If you finish in 11th place, you get one lottery ball. If you finish in 10th place, you get three.

All this new approach has done is change the way teams will choose to tank and how they’ll pursue it. Changing the goal from ‘being the worst team in the league’ to ‘being bad enough to get three lottery balls’ doesn’t change the fact that the team’s management is still trying to lose.

Sure, the optics might be a bit better, but tanking is still cheating. It’s still a violation of trust.

What can be done?

Sadly, not much. Gambling-influenced play typically comes out due to criminal investigations, where law enforcement agencies have both the power to seize communications and the authority to threaten real consequences against individuals complicit in these schemes.

Recall that it was a criminal investigation that brought the Black Sox scandal to light.

With a matter like tanking, there aren’t any laws being broken.

And in any event, tanking is often done with a nod and a wink. The NBA might have the power to compel teams to turn over emails and other correspondence, but these aren’t likely to feature an owner and a GM chatting about how they’re going to aim for a top pick in the lottery.

When tanking is egregious, as what happened with the Pacers and the Jazz this season, the league’s response is, basically, a slap on the wrist.

Yes, under the new lottery arrangement, the league has the ability to impose more severe punishment for conduct perceived as tanking, and this is a good first step.

However, like locked screen doors that only stop honest burglars, penalties for obvious acts of tanking only affect the stupidest teams. Any team can get around these penalties by cooking up plausible-sounding reasons for trading away good players (‘saving on cap costs’), and for resting starters (‘injury recovery’).

In order for tanking to stop, the collective attitude of fans — which is ultimately what drives league policy — needs to change. As long as we pretend that tanking is anything but cheating, it’s going to continue.

As long as we believe that trying to win is optional, as long as we’re content to see teams trying to lose, we will be complicit in the active undermining of the integrity of the game.

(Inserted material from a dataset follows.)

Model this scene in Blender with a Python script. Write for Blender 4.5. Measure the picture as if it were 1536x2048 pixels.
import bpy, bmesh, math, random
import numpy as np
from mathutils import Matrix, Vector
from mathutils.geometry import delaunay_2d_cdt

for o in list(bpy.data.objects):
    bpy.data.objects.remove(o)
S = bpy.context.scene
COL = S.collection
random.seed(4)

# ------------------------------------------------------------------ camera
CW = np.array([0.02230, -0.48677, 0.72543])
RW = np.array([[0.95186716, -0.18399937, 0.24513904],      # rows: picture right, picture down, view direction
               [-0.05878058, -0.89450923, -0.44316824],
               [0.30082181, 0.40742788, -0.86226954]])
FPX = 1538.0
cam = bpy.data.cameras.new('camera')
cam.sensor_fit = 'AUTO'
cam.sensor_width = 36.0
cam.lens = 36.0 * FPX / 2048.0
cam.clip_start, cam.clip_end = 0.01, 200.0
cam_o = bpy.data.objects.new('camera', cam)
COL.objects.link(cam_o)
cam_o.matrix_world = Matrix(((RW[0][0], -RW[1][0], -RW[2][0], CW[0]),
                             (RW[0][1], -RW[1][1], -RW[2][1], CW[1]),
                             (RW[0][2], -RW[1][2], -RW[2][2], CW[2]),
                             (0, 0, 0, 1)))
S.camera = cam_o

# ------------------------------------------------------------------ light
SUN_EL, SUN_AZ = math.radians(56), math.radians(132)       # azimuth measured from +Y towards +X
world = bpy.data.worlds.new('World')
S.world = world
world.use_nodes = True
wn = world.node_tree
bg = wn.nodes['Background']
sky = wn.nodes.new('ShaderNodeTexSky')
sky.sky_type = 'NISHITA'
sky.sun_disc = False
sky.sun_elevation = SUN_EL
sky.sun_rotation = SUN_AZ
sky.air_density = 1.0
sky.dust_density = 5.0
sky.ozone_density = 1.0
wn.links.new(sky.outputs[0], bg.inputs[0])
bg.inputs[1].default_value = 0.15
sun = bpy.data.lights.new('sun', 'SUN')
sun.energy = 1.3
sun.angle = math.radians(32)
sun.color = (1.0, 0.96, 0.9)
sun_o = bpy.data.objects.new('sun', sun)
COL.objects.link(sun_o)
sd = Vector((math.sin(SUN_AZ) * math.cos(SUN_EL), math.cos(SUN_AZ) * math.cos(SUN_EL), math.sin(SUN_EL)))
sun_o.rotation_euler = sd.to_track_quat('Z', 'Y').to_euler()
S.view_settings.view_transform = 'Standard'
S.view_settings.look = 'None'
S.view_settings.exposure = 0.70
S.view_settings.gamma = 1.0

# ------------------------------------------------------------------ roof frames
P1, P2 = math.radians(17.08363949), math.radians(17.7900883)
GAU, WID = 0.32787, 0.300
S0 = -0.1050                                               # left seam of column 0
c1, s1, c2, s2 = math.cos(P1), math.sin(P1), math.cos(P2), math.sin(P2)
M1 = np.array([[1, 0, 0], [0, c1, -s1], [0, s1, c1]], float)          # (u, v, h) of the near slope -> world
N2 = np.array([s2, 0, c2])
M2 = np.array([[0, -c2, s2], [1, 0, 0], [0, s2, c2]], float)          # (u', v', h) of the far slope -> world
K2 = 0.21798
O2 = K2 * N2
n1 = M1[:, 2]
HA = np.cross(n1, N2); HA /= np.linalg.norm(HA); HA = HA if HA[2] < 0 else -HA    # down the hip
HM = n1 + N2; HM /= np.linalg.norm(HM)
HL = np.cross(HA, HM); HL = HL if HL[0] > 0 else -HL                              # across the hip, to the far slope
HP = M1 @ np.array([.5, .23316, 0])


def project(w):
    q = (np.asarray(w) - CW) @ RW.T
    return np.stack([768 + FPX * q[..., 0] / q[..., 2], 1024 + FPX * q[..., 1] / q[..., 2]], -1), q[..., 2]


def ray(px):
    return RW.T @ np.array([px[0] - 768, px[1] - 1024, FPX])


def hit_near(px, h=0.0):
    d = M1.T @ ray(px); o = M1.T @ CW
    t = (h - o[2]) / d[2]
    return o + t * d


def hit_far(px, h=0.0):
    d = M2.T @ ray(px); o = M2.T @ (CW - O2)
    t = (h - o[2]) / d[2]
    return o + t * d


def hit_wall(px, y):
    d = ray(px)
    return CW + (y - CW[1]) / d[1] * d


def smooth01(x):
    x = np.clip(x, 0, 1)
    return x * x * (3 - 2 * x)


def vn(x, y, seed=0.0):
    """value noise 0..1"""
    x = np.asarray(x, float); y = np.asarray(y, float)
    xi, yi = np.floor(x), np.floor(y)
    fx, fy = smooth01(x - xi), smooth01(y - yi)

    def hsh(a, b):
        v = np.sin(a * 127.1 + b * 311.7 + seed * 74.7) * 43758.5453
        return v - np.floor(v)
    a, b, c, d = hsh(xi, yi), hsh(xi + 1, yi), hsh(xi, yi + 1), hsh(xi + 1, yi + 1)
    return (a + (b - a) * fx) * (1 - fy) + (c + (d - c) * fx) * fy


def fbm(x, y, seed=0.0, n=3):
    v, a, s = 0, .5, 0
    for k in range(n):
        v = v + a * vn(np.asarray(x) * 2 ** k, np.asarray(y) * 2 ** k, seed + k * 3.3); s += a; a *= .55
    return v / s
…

Who knew the Knicks had it in them?

I’m going to wrap up this column by noting that we might have another ‘fo-fo-fo’ in the making.

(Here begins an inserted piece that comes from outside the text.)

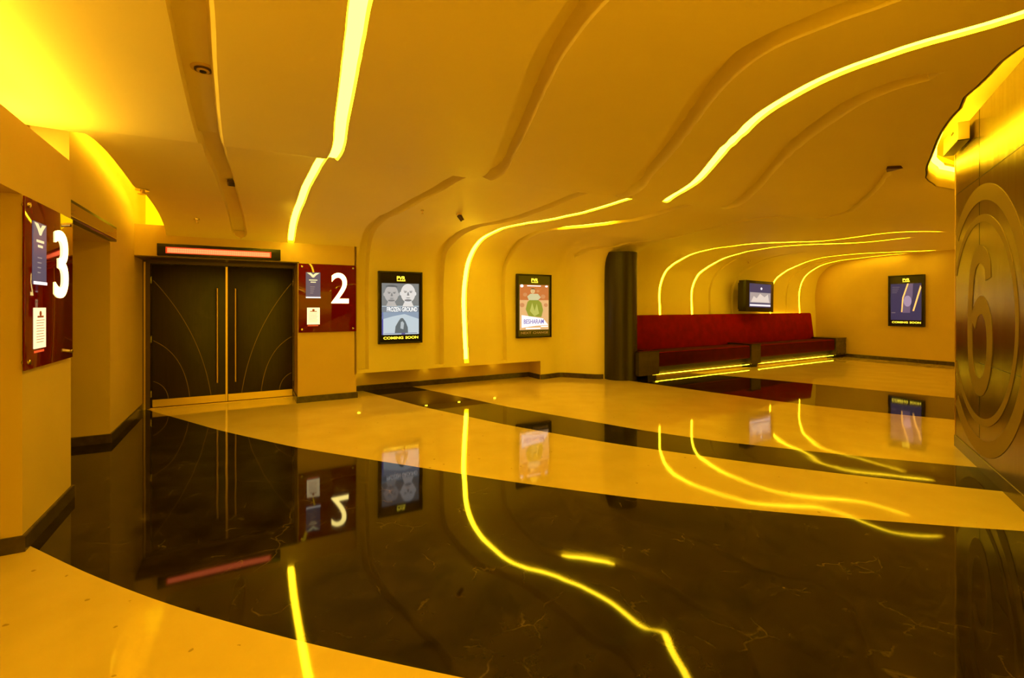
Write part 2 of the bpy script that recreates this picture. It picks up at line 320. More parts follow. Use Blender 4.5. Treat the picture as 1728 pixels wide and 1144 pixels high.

Yeah, this means that Jamie Dolan might get to hoist a Finals trophy, and it means that I got my “Spurs in six” prediction quite wrong, but in the end, I’m fine with it.

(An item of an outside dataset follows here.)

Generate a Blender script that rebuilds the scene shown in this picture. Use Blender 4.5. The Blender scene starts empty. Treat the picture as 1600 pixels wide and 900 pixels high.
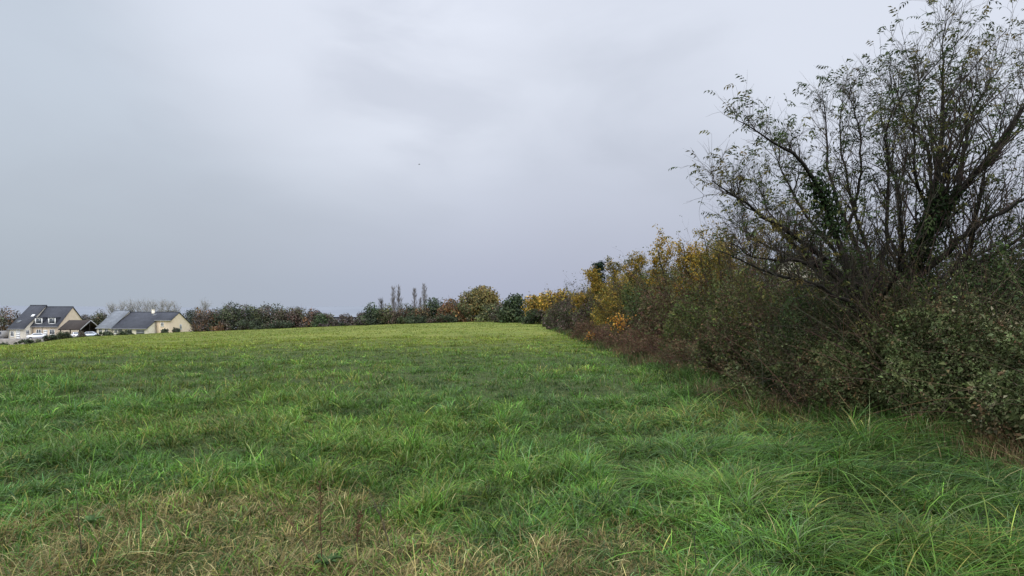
import bpy, bmesh, math
import numpy as np
C = bpy.context.scene.collection
R = math.radians
F = 1067.0          # focal length in pixels of the 1600 px wide frame
EYE = 1.65
HZ = 480.0

# ------------------------------------------------------------------ noise
_tab = np.random.RandomState(7).rand(256, 256)
def vnoise(x, y, seed=0):
    x = np.asarray(x, float) + seed * 17.31; y = np.asarray(y, float) + seed * 5.77
    xi = np.floor(x).astype(int); yi = np.floor(y).astype(int)
    fx = x - xi; fy = y - yi
    fx = fx * fx * (3 - 2 * fx); fy = fy * fy * (3 - 2 * fy)
    a = _tab[xi & 255, yi & 255]; b = _tab[(xi + 1) & 255, yi & 255]
    c = _tab[xi & 255, (yi + 1) & 255]; d = _tab[(xi + 1) & 255, (yi + 1) & 255]
    return (a * (1 - fx) + b * fx) * (1 - fy) + (c * (1 - fx) + d * fx) * fy
def fbm(x, y, seed=0, o=4):
    s = 0; a = 0.5
    for k in range(o):
        s = s + a * vnoise(np.asarray(x) * 2 ** k, np.asarray(y) * 2 ** k, seed + k * 3); a *= 0.5
    return s / (1 - 0.5 ** o)
def sstep(a, b, x):
    t = np.clip((np.asarray(x, float) - a) / (b - a), 0, 1); return t * t * (3 - 2 * t)

# ------------------------------------------------------------------ terrain
def gz(X, Y):
    X = np.asarray(X, float); Y = np.asarray(Y, float)
    Yc = np.clip(Y, -30, 190)
    xl = np.maximum(-X, 0); xl = np.minimum(xl, 135)
    z = -0.0073 * Yc - 0.046 * (np.sqrt(xl * xl + 144) - 12) * sstep(-20, 90, Y)
    dist = np.sqrt(X * X + Y * Y)
    z = z - 14 * sstep(200, 700, dist)
    z = z - 1.6 * sstep(.62, .77, -X / np.maximum(Y, 1)) * sstep(60, 120, Y)
    near = 1 - sstep(40, 90, dist)
    z = z + near * (0.16 * (fbm(X * 0.55, Y * 0.55, 1, 3) - 0.5) + 0.10 * (fbm(X * 0.15, Y * 0.15, 5, 2) - 0.5))
    return z
def edge_x(Y):      # field side of the hedge
    Y = np.asarray(Y, float)
    return np.interp(Y, [0, 6, 7.3, 8.4, 9.3, 10.4, 11.5, 13.5, 15, 17, 30, 50, 80, 110], [8.0, 6.0, 5.6, 5.35, 4.9, 4.1, 3.75, 3.95, 4.35, 4.4, 4.4, 4.4, 3.8, 2.6])
def W(px, py, Y):   # a point of the place seen in direction (px, py) at depth Y
    return np.array([(px - 800) / F * Y, Y, EYE + (HZ - py) / F * Y])

# ------------------------------------------------------------------ mesh builder
class MB:
    def __init__(s): s.v = []; s.f = {}; s.c = []; s.n = 0
    def add(s, v, faces, col=(0.5, 0.5, 0.5)):
        v = np.asarray(v, float).reshape(-1, 3)
        col = np.asarray(col, float)
        if col.ndim == 1: col = np.tile(col, (len(v), 1))
        for f in (faces if isinstance(faces, list) else [faces]):
            f = np.asarray(f, int)
            if len(f): s.f.setdefault(f.shape[1], []).append(f + s.n)
        s.v.append(v); s.c.append(col.reshape(-1, 3)); s.n += len(v)
    def box(s, x0, x1, y0, y1, z0, z1, col=(0.5, 0.5, 0.5)):
        v = [(x, y, z) for z in (z0, z1) for y in (y0, y1) for x in (x0, x1)]
        s.add(v, [[0, 2, 3, 1], [4, 5, 7, 6], [0, 1, 5, 4], [2, 6, 7, 3], [0, 4, 6, 2], [1, 3, 7, 5]][0:6], col) if False else s.add(v, np.array([[0, 2, 3, 1], [4, 5, 7, 6], [0, 1, 5, 4], [2, 6, 7, 3], [0, 4, 6, 2], [1, 3, 7, 5]]), col)
    def build(s, name, mat, parent=None, loc=(0, 0, 0), smooth=False):
        me = bpy.data.meshes.new(name)
        V = np.concatenate(s.v).astype(np.float32); Cc = np.concatenate(s.c).astype(np.float32)
        me.vertices.add(len(V)); me.vertices.foreach_set('co', V.ravel())
        idx = []; starts = []; tot = 0
        for k, fl in s.f.items():
            fa = np.concatenate(fl); idx.append(fa.ravel())
            starts.append(tot + np.arange(len(fa)) * k); tot += fa.size
        idx = np.concatenate(idx).astype(np.int32); starts = np.concatenate(starts).astype(np.int32)
        me.loops.add(len(idx)); me.loops.foreach_set('vertex_index', idx)
        me.polygons.add(len(starts)); me.polygons.foreach_set('loop_start', starts)
        if smooth: me.polygons.foreach_set('use_smooth', np.ones(len(starts), bool))
        me.update(calc_edges=True)
        a = me.color_attributes.new('Col', 'FLOAT_COLOR', 'POINT')
        a.data.foreach_set('color', np.concatenate([Cc, np.ones((len(Cc), 1), np.float32)], 1).ravel())
        me.materials.append(mat)
        o = bpy.data.objects.new(name, me); C.objects.link(o)
        o.location = loc
        if parent: o.parent = parent
        return o

def tag(o, label=None, cat=None, group=None, kind=None):
    if label: o['label'] = label
    if cat: o['category'] = cat
    if group: o['group'] = group
    if kind: o['kind'] = kind
    return o
def thing(name, label, cat, loc, group=None):
    o = bpy.data.objects.new(name, None); C.objects.link(o)
    o.location = tuple(float(c) for c in loc); o.empty_display_size = 0.3
    return tag(o, label, cat, group)

# ------------------------------------------------------------------ materials
def mat(name, build):
    m = bpy.data.materials.new(name); m.use_nodes = True
    nt = m.node_tree; b = nt.nodes['Principled BSDF']
    build(nt, b, nt.nodes, nt.links); return m
def foliage(name, rough=0.55, spec=0.3, transl=0.3, nscale=9.0):
    def f(nt, b, N, L):
        a = N.new('ShaderNodeAttribute'); a.attribute_name = 'Col'
        g = N.new('ShaderNodeNewGeometry')
        n = N.new('ShaderNodeTexNoise'); n.inputs['Scale'].default_value = nscale; n.inputs['Detail'].default_value = 2
        L.new(g.outputs['Position'], n.inputs['Vector'])
        mr = N.new('ShaderNodeMapRange'); mr.inputs['From Min'].default_value = 0.3; mr.inputs['From Max'].default_value = 0.7
        mr.inputs['To Min'].default_value = 0.78; mr.inputs['To Max'].default_value = 1.25
        L.new(n.outputs['Fac'], mr.inputs['Value'])
        mx = N.new('ShaderNodeMix'); mx.data_type = 'RGBA'; mx.blend_type = 'MULTIPLY'; mx.inputs['Factor'].default_value = 1
        L.new(a.outputs['Color'], mx.inputs['A']); L.new(mr.outputs['Result'], mx.inputs['B'])
        L.new(mx.outputs['Result'], b.inputs['Base Color'])
        b.inputs['Roughness'].default_value = rough; b.inputs['Specular IOR Level'].default_value = spec
        if transl > 0:
            t = N.new('ShaderNodeBsdfTranslucent'); L.new(mx.outputs['Result'], t.inputs['Color'])
            ms = N.new('ShaderNodeMixShader'); ms.inputs['Fac'].default_value = transl
            L.new(b.outputs['BSDF'], ms.inputs[1]); L.new(t.outputs['BSDF'], ms.inputs[2])
            L.new(ms.outputs['Shader'], N['Material Output'].inputs['Surface'])
    return mat(name, f)
def noisy(name, c0, c1, scale=4, rough=0.8, bump=0.0, spec=0.3, detail=4, metal=0.0, stretch=None):
    def f(nt, b, N, L):
        tc = N.new('ShaderNodeTexCoord'); n = N.new('ShaderNodeTexNoise')
        n.inputs['Scale'].default_value = scale; n.inputs['Detail'].default_value = detail
        src = tc.outputs['Object']
        if stretch:
            mp = N.new('ShaderNodeMapping'); mp.inputs['Scale'].default_value = stretch
            L.new(src, mp.inputs['Vector']); src = mp.outputs['Vector']
        L.new(src, n.inputs['Vector'])
        r = N.new('ShaderNodeValToRGB'); r.color_ramp.elements[0].position = 0.3; r.color_ramp.elements[1].position = 0.7
        r.color_ramp.elements[0].color = (*c0, 1); r.color_ramp.elements[1].color = (*c1, 1)
        L.new(n.outputs['Fac'], r.inputs['Fac']); L.new(r.outputs['Color'], b.inputs['Base Color'])
        b.inputs['Roughness'].default_value = rough; b.inputs['Specular IOR Level'].default_value = spec
        b.inputs['Metallic'].default_value = metal
        if bump:
            bp = N.new('ShaderNodeBump'); bp.inputs['Strength'].default_value = bump; bp.inputs['Distance'].default_value = 0.02
            L.new(n.outputs['Fac'], bp.inputs['Height']); L.new(bp.outputs['Normal'], b.inputs['Normal'])
    return mat(name, f)
def slate(name, c0, c1):
    def f(nt, b, N, L):
        tc = N.new('ShaderNodeTexCoord')
        br = N.new('ShaderNodeTexBrick'); br.inputs['Scale'].default_value = 3.0; br.inputs['Mortar Size'].default_value = 0.012
        br.inputs['Color1'].default_value = (*c0, 1); br.inputs['Color2'].default_value = (*c1, 1)
        br.inputs['Mortar'].default_value = (c0[0] * .5, c0[1] * .5, c0[2] * .5, 1)
        L.new(tc.outputs['Object'], br.inputs['Vector'])
        n = N.new('ShaderNodeTexNoise'); n.inputs['Scale'].default_value = 0.9; n.inputs['Detail'].default_value = 5
        L.new(tc.outputs['Object'], n.inputs['Vector'])
        mx = N.new('ShaderNodeMix'); mx.data_type = 'RGBA'; mx.blend_type = 'MULTIPLY'; mx.inputs['Factor'].default_value = 0.6
        L.new(br.outputs['Color'], mx.inputs['A']); L.new(n.outputs['Fac'], mx.inputs['B'])
        g = N.new('ShaderNodeBrightContrast'); g.inputs['Bright'].default_value = 0.004
        L.new(mx.outputs['Result'], g.inputs['Color']); L.new(g.outputs['Color'], b.inputs['Base Color'])
        b.inputs['Roughness'].default_value = 0.7; b.inputs['Specular IOR Level'].default_value = 0.2
    return mat(name, f)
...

I don’t particularly care for the Knicks, but I’m sick and tired of the notion that the Western Conference is head-and-shoulders better than the East. It’s such an accepted narrative, that I’d be happy to see the East’s third seed spank the West’s second seed, even if it means having to deal with Knicks fans acting like this isn’t the team’s first championship since 1973.

With the C’s out of the playoffs, I’ve been in favor of maximum chaos, and the Knicks winning a title is about the maximumest chaos that we can get short of human sacrifice and dogs and cats living together.